Stated problem: Set down every entry again word for word, please, but skip the pictures.

Entries with scene source code
## begin

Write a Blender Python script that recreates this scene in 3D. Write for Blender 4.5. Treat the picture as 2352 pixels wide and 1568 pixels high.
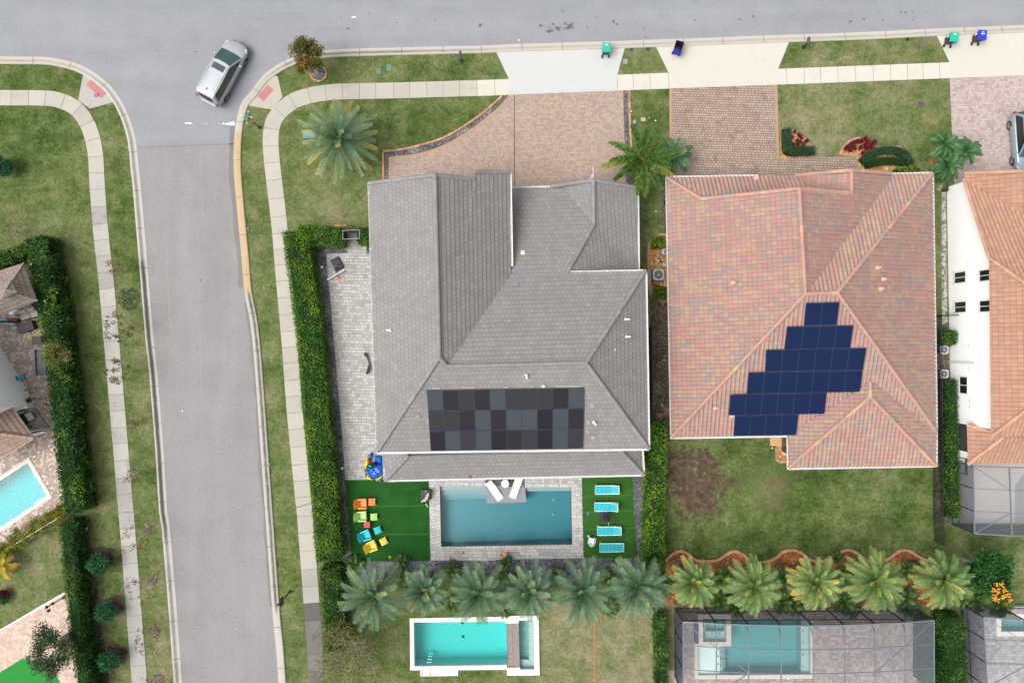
import bpy, math, random
from mathutils import Vector, Matrix, Euler
from mathutils import noise as mn
from mathutils.geometry import tessellate_polygon
R = math.radians
rnd = random.Random(11)
for _o in list(bpy.data.objects): bpy.data.objects.remove(_o)
SC = bpy.context.scene
COL = SC.collection
# ------------------------------------------------------------------ camera, sky, sun, exposure
H, F, CX, CY = 61.0, 1830.0, 1176.0, 784.0      # drone height, focal length in survey pixels, nadir
cam_d = bpy.data.cameras.new('drone_camera'); cam = bpy.data.objects.new('drone_camera', cam_d); COL.objects.link(cam)
cam.location = (0, 0, H); cam.rotation_euler = (0, 0, 0)
cam_d.sensor_width = 36; cam_d.sensor_fit = 'HORIZONTAL'; cam_d.lens = 36 * F / 2352
cam_d.clip_start = 0.5; cam_d.clip_end = 3000
SC.camera = cam
W = bpy.data.worlds.new('World'); SC.world = W; W.use_nodes = True
wt = W.node_tree; wt.nodes.clear()
sky = wt.nodes.new('ShaderNodeTexSky'); sky.sky_type = 'NISHITA'; sky.sun_disc = False
SUN_EL, SUN_ROT = R(62), R(255)
sky.sun_elevation = SUN_EL; sky.sun_rotation = SUN_ROT; sky.air_density = 1.0; sky.dust_density = 6.0; sky.ozone_density = 1.0
hs = wt.nodes.new('ShaderNodeHueSaturation'); hs.inputs['Saturation'].default_value = 0.22   # cloud cover greys the sky
bg = wt.nodes.new('ShaderNodeBackground'); bg.inputs['Strength'].default_value = 0.14
wo = wt.nodes.new('ShaderNodeOutputWorld')
wt.links.new(sky.outputs[0], hs.inputs['Color']); wt.links.new(hs.outputs[0], bg.inputs[0]); wt.links.new(bg.outputs[0], wo.inputs[0])
sd = bpy.data.lights.new('sun', 'SUN'); sun = bpy.data.objects.new('sun', sd); COL.objects.link(sun)
sd.energy = 1.2; sd.angle = R(36); sd.color = (1.0, 0.96, 0.9)
sun.rotation_euler = (R(90) - SUN_EL, 0, math.pi - SUN_ROT)
SC.view_settings.view_transform = 'Standard'; SC.view_settings.look = 'None'
SC.view_settings.exposure = 0.62; SC.view_settings.gamma = 1.0
SC.cycles.max_bounces = 6; SC.cycles.transparent_max_bounces = 12

# ------------------------------------------------------------------ survey helpers
def P(dx, dy, z=0.0):
    k = (H - z) / F
    return Vector(((dx - CX) * k, -(dy - CY) * k, z))
def ray(dx, dy): return Vector(((dx - CX) / F, -(dy - CY) / F, -1.0))
def hit(dx, dy, p0, n):
    d = ray(dx, dy); c = Vector((0, 0, H))
    return c + d * ((p0 - c).dot(n) / d.dot(n))
def crop(x0, y0, w, wpx):
    s = 2352 / 4096; q = w / wpx
    return lambda px, py: ((x0 + px * q) * s, (y0 + py * q) * s)
def T(r, c): return lambda px, py: (px / 4 + 588 * c, py / 4 + 392 * r)   # survey tile -> survey pixel

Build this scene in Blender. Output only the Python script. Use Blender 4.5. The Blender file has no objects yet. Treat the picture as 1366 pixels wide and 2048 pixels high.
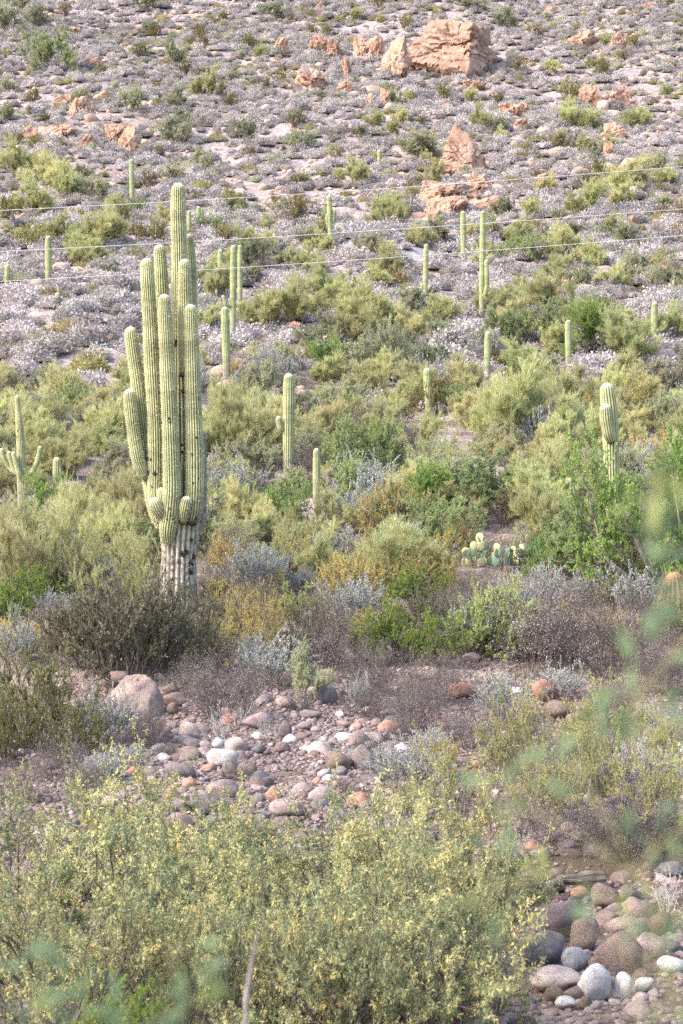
import bpy, bmesh, math, random
import numpy as np
from mathutils import Vector, Matrix

# ------------------------------------------------------------------ camera, sky, sun, exposure
SC = bpy.context.scene
COL = SC.collection
FP = 1024 * 70 / 18.0            # focal length in photo pixels (photo is 1366 x 2048)
cam_d = bpy.data.cameras.new('camera')
cam_d.sensor_fit = 'VERTICAL'
cam_d.sensor_height = 36.0
cam_d.sensor_width = 24.0
cam_d.lens = 70.0
cam_d.clip_start = 0.1
cam_d.clip_end = 3000.0
cam_d.dof.use_dof = True
cam_d.dof.focus_distance = 40.0
cam_d.dof.aperture_fstop = 5.0
cam = bpy.data.objects.new('camera', cam_d)
COL.objects.link(cam)
cam.location = (0, 0, 0)
cam.rotation_euler = (math.radians(90), 0, 0)
SC.camera = cam

SUN_EL, SUN_AZ = math.radians(41), math.atan2(-0.90, -0.42)   # azimuth clockwise from +Y
world = bpy.data.worlds.new('World')
SC.world = world
world.use_nodes = True
wn = world.node_tree
bg = wn.nodes['Background']
sky = wn.nodes.new('ShaderNodeTexSky')
sky.sky_type = 'NISHITA'
sky.sun_disc = False
sky.sun_elevation = SUN_EL
sky.sun_rotation = SUN_AZ
sky.air_density = 1.0
sky.dust_density = 3.0
wn.links.new(sky.outputs[0], bg.inputs[0])
bg.inputs[1].default_value = 0.15
sun_d = bpy.data.lights.new('sun', 'SUN')
sun_d.energy = 1.15
sun_d.angle = math.radians(18)
sun_d.color = (1.0, 0.93, 0.84)
sun = bpy.data.objects.new('sun', sun_d)
COL.objects.link(sun)
sdir = Vector((math.sin(SUN_AZ) * math.cos(SUN_EL), math.cos(SUN_AZ) * math.cos(SUN_EL), math.sin(SUN_EL)))
sun.rotation_euler = sdir.to_track_quat('Z', 'Y').to_euler()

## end

The reply:
Write a Blender Python script that recreates this scene in 3D. Write for Blender 4.5. Treat the picture as 2352 pixels wide and 1568 pixels high.
import bpy, math, random
from mathutils import Vector, Matrix, Euler
from mathutils import noise as mn
from mathutils.geometry import tessellate_polygon
R = math.radians
rnd = random.Random(11)
for _o in list(bpy.data.objects): bpy.data.objects.remove(_o)
SC = bpy.context.scene
COL = SC.collection
# ------------------------------------------------------------------ camera, sky, sun, exposure
H, F, CX, CY = 61.0, 1830.0, 1176.0, 784.0      # drone height, focal length in survey pixels, nadir
cam_d = bpy.data.cameras.new('drone_camera'); cam = bpy.data.objects.new('drone_camera', cam_d); COL.objects.link(cam)
cam.location = (0, 0, H); cam.rotation_euler = (0, 0, 0)
cam_d.sensor_width = 36; cam_d.sensor_fit = 'HORIZONTAL'; cam_d.lens = 36 * F / 2352
cam_d.clip_start = 0.5; cam_d.clip_end = 3000
SC.camera = cam
W = bpy.data.worlds.new('World'); SC.world = W; W.use_nodes = True
wt = W.node_tree; wt.nodes.clear()
sky = wt.nodes.new('ShaderNodeTexSky'); sky.sky_type = 'NISHITA'; sky.sun_disc = False
SUN_EL, SUN_ROT = R(62), R(255)
sky.sun_elevation = SUN_EL; sky.sun_rotation = SUN_ROT; sky.air_density = 1.0; sky.dust_density = 6.0; sky.ozone_density = 1.0
hs = wt.nodes.new('ShaderNodeHueSaturation'); hs.inputs['Saturation'].default_value = 0.22   # cloud cover greys the sky
bg = wt.nodes.new('ShaderNodeBackground'); bg.inputs['Strength'].default_value = 0.14
wo = wt.nodes.new('ShaderNodeOutputWorld')
wt.links.new(sky.outputs[0], hs.inputs['Color']); wt.links.new(hs.outputs[0], bg.inputs[0]); wt.links.new(bg.outputs[0], wo.inputs[0])
sd = bpy.data.lights.new('sun', 'SUN'); sun = bpy.data.objects.new('sun', sd); COL.objects.link(sun)
sd.energy = 1.2; sd.angle = R(36); sd.color = (1.0, 0.96, 0.9)
sun.rotation_euler = (R(90) - SUN_EL, 0, math.pi - SUN_ROT)
SC.view_settings.view_transform = 'Standard'; SC.view_settings.look = 'None'
SC.view_settings.exposure = 0.62; SC.view_settings.gamma = 1.0
SC.cycles.max_bounces = 6; SC.cycles.transparent_max_bounces = 12

# ------------------------------------------------------------------ survey helpers
def P(dx, dy, z=0.0):
    k = (H - z) / F
    return Vector(((dx - CX) * k, -(dy - CY) * k, z))
def ray(dx, dy): return Vector(((dx - CX) / F, -(dy - CY) / F, -1.0))
def hit(dx, dy, p0, n):
    d = ray(dx, dy); c = Vector((0, 0, H))
    return c + d * ((p0 - c).dot(n) / d.dot(n))
def crop(x0, y0, w, wpx):
    s = 2352 / 4096; q = w / wpx
    return lambda px, py: ((x0 + px * q) * s, (y0 + py * q) * s)
def T(r, c): return lambda px, py: (px / 4 + 588 * c, py / 4 + 392 * r)   # survey tile -> survey pixel

Build this scene in Blender. Output only the Python script. Use Blender 4.5. The Blender file has no objects yet. Treat the picture as 1366 pixels wide and 2048 pixels high.
import bpy, bmesh, math, random
import numpy as np
from mathutils import Vector, Matrix

# ------------------------------------------------------------------ camera, sky, sun, exposure
SC = bpy.context.scene
COL = SC.collection
FP = 1024 * 70 / 18.0            # focal length in photo pixels (photo is 1366 x 2048)
cam_d = bpy.data.cameras.new('camera')
cam_d.sensor_fit = 'VERTICAL'
cam_d.sensor_height = 36.0
cam_d.sensor_width = 24.0
cam_d.lens = 70.0
cam_d.clip_start = 0.1
cam_d.clip_end = 3000.0
cam_d.dof.use_dof = True
cam_d.dof.focus_distance = 40.0
cam_d.dof.aperture_fstop = 5.0
cam = bpy.data.objects.new('camera', cam_d)
COL.objects.link(cam)
cam.location = (0, 0, 0)
cam.rotation_euler = (math.radians(90), 0, 0)
SC.camera = cam

SUN_EL, SUN_AZ = math.radians(41), math.atan2(-0.90, -0.42)   # azimuth clockwise from +Y
world = bpy.data.worlds.new('World')
SC.world = world
world.use_nodes = True
wn = world.node_tree
bg = wn.nodes['Background']
sky = wn.nodes.new('ShaderNodeTexSky')
sky.sky_type = 'NISHITA'
sky.sun_disc = False
sky.sun_elevation = SUN_EL
sky.sun_rotation = SUN_AZ
sky.air_density = 1.0
sky.dust_density = 3.0
wn.links.new(sky.outputs[0], bg.inputs[0])
bg.inputs[1].default_value = 0.15
sun_d = bpy.data.lights.new('sun', 'SUN')
sun_d.energy = 1.15
sun_d.angle = math.radians(18)
sun_d.color = (1.0, 0.93, 0.84)
sun = bpy.data.objects.new('sun', sun_d)
COL.objects.link(sun)
sdir = Vector((math.sin(SUN_AZ) * math.cos(SUN_EL), math.cos(SUN_AZ) * math.cos(SUN_EL), math.sin(SUN_EL)))
sun.rotation_euler = sdir.to_track_quat('Z', 'Y').to_euler()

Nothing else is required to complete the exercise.